_Written request_: Output every line below exactly.
===== Information provided
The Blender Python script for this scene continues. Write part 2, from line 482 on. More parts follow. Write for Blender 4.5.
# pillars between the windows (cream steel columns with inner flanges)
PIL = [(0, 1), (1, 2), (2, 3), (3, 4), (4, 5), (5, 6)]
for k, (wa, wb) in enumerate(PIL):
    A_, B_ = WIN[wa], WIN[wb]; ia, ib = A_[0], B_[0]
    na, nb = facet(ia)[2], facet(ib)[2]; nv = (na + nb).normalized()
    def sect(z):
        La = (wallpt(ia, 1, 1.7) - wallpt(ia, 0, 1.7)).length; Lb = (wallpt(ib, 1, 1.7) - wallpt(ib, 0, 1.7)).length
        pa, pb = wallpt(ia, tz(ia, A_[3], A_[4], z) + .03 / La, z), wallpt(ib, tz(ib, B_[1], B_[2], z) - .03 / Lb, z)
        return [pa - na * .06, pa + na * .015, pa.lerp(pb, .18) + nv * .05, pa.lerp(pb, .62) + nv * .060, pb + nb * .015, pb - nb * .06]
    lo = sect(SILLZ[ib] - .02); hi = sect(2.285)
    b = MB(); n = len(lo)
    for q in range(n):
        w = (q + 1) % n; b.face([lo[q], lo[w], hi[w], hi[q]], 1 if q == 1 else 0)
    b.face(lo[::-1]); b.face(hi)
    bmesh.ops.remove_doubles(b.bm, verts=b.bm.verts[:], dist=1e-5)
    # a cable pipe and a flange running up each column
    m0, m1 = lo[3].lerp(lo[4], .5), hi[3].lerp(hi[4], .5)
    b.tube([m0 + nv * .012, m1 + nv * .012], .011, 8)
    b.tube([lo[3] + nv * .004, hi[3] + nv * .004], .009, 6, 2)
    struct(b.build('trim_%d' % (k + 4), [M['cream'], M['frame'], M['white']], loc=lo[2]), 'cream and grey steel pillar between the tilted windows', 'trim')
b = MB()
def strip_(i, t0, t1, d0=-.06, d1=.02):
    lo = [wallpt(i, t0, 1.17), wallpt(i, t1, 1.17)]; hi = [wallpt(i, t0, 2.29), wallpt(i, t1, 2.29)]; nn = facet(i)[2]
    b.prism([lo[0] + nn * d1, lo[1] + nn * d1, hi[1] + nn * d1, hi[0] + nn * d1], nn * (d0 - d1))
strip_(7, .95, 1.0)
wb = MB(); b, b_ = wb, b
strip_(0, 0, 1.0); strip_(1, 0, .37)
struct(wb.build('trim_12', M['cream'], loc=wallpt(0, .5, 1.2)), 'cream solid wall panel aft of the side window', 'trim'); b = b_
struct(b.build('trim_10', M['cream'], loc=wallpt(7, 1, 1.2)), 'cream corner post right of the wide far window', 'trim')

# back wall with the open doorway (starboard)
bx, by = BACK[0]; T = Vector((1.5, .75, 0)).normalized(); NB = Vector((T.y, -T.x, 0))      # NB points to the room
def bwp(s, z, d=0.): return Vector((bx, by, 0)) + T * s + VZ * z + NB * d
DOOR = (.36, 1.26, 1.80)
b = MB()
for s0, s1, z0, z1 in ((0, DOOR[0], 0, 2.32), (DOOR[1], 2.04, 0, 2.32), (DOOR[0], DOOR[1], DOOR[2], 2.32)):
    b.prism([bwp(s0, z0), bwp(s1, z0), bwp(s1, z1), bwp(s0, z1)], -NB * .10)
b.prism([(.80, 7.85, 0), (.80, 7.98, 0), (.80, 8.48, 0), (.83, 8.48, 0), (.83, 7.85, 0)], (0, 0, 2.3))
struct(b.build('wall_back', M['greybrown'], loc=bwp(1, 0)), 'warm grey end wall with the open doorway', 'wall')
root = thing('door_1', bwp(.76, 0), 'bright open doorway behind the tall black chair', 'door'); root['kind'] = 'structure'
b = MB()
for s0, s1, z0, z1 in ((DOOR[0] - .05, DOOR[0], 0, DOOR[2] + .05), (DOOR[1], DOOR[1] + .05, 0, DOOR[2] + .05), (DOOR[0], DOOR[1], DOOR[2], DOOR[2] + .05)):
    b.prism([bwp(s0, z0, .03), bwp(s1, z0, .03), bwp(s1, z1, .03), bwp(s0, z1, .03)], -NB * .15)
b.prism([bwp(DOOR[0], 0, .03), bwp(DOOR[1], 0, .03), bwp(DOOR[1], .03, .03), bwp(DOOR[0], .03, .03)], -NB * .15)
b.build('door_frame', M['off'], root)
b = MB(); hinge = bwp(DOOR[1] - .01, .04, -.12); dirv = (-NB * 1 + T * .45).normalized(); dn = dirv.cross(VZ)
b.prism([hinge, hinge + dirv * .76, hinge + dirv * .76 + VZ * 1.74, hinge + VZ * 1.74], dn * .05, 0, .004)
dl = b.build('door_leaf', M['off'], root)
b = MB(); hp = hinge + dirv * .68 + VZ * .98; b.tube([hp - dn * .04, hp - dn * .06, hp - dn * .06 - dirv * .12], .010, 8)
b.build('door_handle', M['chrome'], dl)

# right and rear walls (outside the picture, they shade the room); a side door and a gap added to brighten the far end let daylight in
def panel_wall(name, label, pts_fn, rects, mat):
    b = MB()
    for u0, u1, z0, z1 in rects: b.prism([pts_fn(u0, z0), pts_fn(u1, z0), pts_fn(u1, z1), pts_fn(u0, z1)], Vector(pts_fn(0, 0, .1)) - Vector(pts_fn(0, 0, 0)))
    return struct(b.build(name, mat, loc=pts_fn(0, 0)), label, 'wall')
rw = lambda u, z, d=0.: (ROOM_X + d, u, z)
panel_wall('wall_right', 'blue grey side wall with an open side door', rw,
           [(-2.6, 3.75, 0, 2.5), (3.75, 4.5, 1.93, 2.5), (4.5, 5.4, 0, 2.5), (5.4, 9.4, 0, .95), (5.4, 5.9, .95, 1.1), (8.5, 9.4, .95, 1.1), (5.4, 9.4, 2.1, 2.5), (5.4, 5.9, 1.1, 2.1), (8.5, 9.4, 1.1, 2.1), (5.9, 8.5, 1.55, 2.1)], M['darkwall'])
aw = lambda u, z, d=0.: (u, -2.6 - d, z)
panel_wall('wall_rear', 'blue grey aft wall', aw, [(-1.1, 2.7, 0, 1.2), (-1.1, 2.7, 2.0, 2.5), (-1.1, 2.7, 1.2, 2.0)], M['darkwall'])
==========
_Exercise output_:
The Blender Python script for this scene continues. Write part 2, from line 482 on. More parts follow. Write for Blender 4.5.
# pillars between the windows (cream steel columns with inner flanges)
PIL = [(0, 1), (1, 2), (2, 3), (3, 4), (4, 5), (5, 6)]
for k, (wa, wb) in enumerate(PIL):
    A_, B_ = WIN[wa], WIN[wb]; ia, ib = A_[0], B_[0]
    na, nb = facet(ia)[2], facet(ib)[2]; nv = (na + nb).normalized()
    def sect(z):
        La = (wallpt(ia, 1, 1.7) - wallpt(ia, 0, 1.7)).length; Lb = (wallpt(ib, 1, 1.7) - wallpt(ib, 0, 1.7)).length
        pa, pb = wallpt(ia, tz(ia, A_[3], A_[4], z) + .03 / La, z), wallpt(ib, tz(ib, B_[1], B_[2], z) - .03 / Lb, z)
        return [pa - na * .06, pa + na * .015, pa.lerp(pb, .18) + nv * .05, pa.lerp(pb, .62) + nv * .060, pb + nb * .015, pb - nb * .06]
    lo = sect(SILLZ[ib] - .02); hi = sect(2.285)
    b = MB(); n = len(lo)
    for q in range(n):
        w = (q + 1) % n; b.face([lo[q], lo[w], hi[w], hi[q]], 1 if q == 1 else 0)
    b.face(lo[::-1]); b.face(hi)
    bmesh.ops.remove_doubles(b.bm, verts=b.bm.verts[:], dist=1e-5)
    # a cable pipe and a flange running up each column
    m0, m1 = lo[3].lerp(lo[4], .5), hi[3].lerp(hi[4], .5)
    b.tube([m0 + nv * .012, m1 + nv * .012], .011, 8)
    b.tube([lo[3] + nv * .004, hi[3] + nv * .004], .009, 6, 2)
    struct(b.build('trim_%d' % (k + 4), [M['cream'], M['frame'], M['white']], loc=lo[2]), 'cream and grey steel pillar between the tilted windows', 'trim')
b = MB()
def strip_(i, t0, t1, d0=-.06, d1=.02):
    lo = [wallpt(i, t0, 1.17), wallpt(i, t1, 1.17)]; hi = [wallpt(i, t0, 2.29), wallpt(i, t1, 2.29)]; nn = facet(i)[2]
    b.prism([lo[0] + nn * d1, lo[1] + nn * d1, hi[1] + nn * d1, hi[0] + nn * d1], nn * (d0 - d1))
strip_(7, .95, 1.0)
wb = MB(); b, b_ = wb, b
strip_(0, 0, 1.0); strip_(1, 0, .37)
struct(wb.build('trim_12', M['cream'], loc=wallpt(0, .5, 1.2)), 'cream solid wall panel aft of the side window', 'trim'); b = b_
struct(b.build('trim_10', M['cream'], loc=wallpt(7, 1, 1.2)), 'cream corner post right of the wide far window', 'trim')

# back wall with the open doorway (starboard)
bx, by = BACK[0]; T = Vector((1.5, .75, 0)).normalized(); NB = Vector((T.y, -T.x, 0))      # NB points to the room
def bwp(s, z, d=0.): return Vector((bx, by, 0)) + T * s + VZ * z + NB * d
DOOR = (.36, 1.26, 1.80)
b = MB()
for s0, s1, z0, z1 in ((0, DOOR[0], 0, 2.32), (DOOR[1], 2.04, 0, 2.32), (DOOR[0], DOOR[1], DOOR[2], 2.32)):
    b.prism([bwp(s0, z0), bwp(s1, z0), bwp(s1, z1), bwp(s0, z1)], -NB * .10)
b.prism([(.80, 7.85, 0), (.80, 7.98, 0), (.80, 8.48, 0), (.83, 8.48, 0), (.83, 7.85, 0)], (0, 0, 2.3))
struct(b.build('wall_back', M['greybrown'], loc=bwp(1, 0)), 'warm grey end wall with the open doorway', 'wall')
root = thing('door_1', bwp(.76, 0), 'bright open doorway behind the tall black chair', 'door'); root['kind'] = 'structure'
b = MB()
for s0, s1, z0, z1 in ((DOOR[0] - .05, DOOR[0], 0, DOOR[2] + .05), (DOOR[1], DOOR[1] + .05, 0, DOOR[2] + .05), (DOOR[0], DOOR[1], DOOR[2], DOOR[2] + .05)):
    b.prism([bwp(s0, z0, .03), bwp(s1, z0, .03), bwp(s1, z1, .03), bwp(s0, z1, .03)], -NB * .15)
b.prism([bwp(DOOR[0], 0, .03), bwp(DOOR[1], 0, .03), bwp(DOOR[1], .03, .03), bwp(DOOR[0], .03, .03)], -NB * .15)
b.build('door_frame', M['off'], root)
b = MB(); hinge = bwp(DOOR[1] - .01, .04, -.12); dirv = (-NB * 1 + T * .45).normalized(); dn = dirv.cross(VZ)
b.prism([hinge, hinge + dirv * .76, hinge + dirv * .76 + VZ * 1.74, hinge + VZ * 1.74], dn * .05, 0, .004)
dl = b.build('door_leaf', M['off'], root)
b = MB(); hp = hinge + dirv * .68 + VZ * .98; b.tube([hp - dn * .04, hp - dn * .06, hp - dn * .06 - dirv * .12], .010, 8)
b.build('door_handle', M['chrome'], dl)

# right and rear walls (outside the picture, they shade the room); a side door and a gap added to brighten the far end let daylight in
def panel_wall(name, label, pts_fn, rects, mat):
    b = MB()
    for u0, u1, z0, z1 in rects: b.prism([pts_fn(u0, z0), pts_fn(u1, z0), pts_fn(u1, z1), pts_fn(u0, z1)], Vector(pts_fn(0, 0, .1)) - Vector(pts_fn(0, 0, 0)))
    return struct(b.build(name, mat, loc=pts_fn(0, 0)), label, 'wall')
rw = lambda u, z, d=0.: (ROOM_X + d, u, z)
panel_wall('wall_right', 'blue grey side wall with an open side door', rw,
           [(-2.6, 3.75, 0, 2.5), (3.75, 4.5, 1.93, 2.5), (4.5, 5.4, 0, 2.5), (5.4, 9.4, 0, .95), (5.4, 5.9, .95, 1.1), (8.5, 9.4, .95, 1.1), (5.4, 9.4, 2.1, 2.5), (5.4, 5.9, 1.1, 2.1), (8.5, 9.4, 1.1, 2.1), (5.9, 8.5, 1.55, 2.1)], M['darkwall'])
aw = lambda u, z, d=0.: (u, -2.6 - d, z)
panel_wall('wall_rear', 'blue grey aft wall', aw, [(-1.1, 2.7, 0, 1.2), (-1.1, 2.7, 2.0, 2.5), (-1.1, 2.7, 1.2, 2.0)], M['darkwall'])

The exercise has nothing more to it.